First, it's true that "a star (*) is the most used symbol to bold text online", but it's ALSO used for [[unordered list]]s in most wikis.  That said, other marks like = mean one thing at the start of a line (see [[headings]]) and something else within text, so it's not wholly impossible to do.

It's astonishing to accept that "a slash (/) looks like slanted italics, so it is intuitive", when there is no precedent for this use and the slash is universally and necessarily used for extremely semantically meaningful categorizing in URLs, including every single URL with a slash in it that ever showed up on a TV screen.

It's unwise in the extreme to overload a character that is already widely used for a wholly different reason at an entirely different semantic level.  At least overloading stars to mean "bold" and "list item" was arguably both syntatic.  A bad convention like use of slash for italics would prevent its use in extensions of Creole that wanted to add say semantic links or embedded content or whatever.

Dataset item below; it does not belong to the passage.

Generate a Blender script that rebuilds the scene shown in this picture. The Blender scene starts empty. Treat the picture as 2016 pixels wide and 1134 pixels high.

Though two single quotes do look a bit like a double quote, both mediawiki and tikiwiki use this convention, and where that is true it's dangerous to defy all that data weight and try to invent a new convention.

The mediawiki use of single quotes for emphasis, so that '''bold''', ''italic'' and '''''bold italic''''' all use the same symbol, is perfectly acceptable.  The tikiwiki convention of __bold__ is better for alternate titles, since there are reasons to bold things sometimes that are not alternate titles.  Therefore use of the __title__ convention could imply some reasonable default behaviour like to automatically create [[redirect page]]s to that page with the alternate titles, or notify the user that pages with those titles already existed.

The logic that "the underscore (_) was not chosen, because that could be confused for underlining" is absurd, since links normally appear underlined, and the title is exactly the text that does normally appear underlined in a link to that page.

Using one symbol for all font/style choice is very wise, and it works well enough in mediawiki.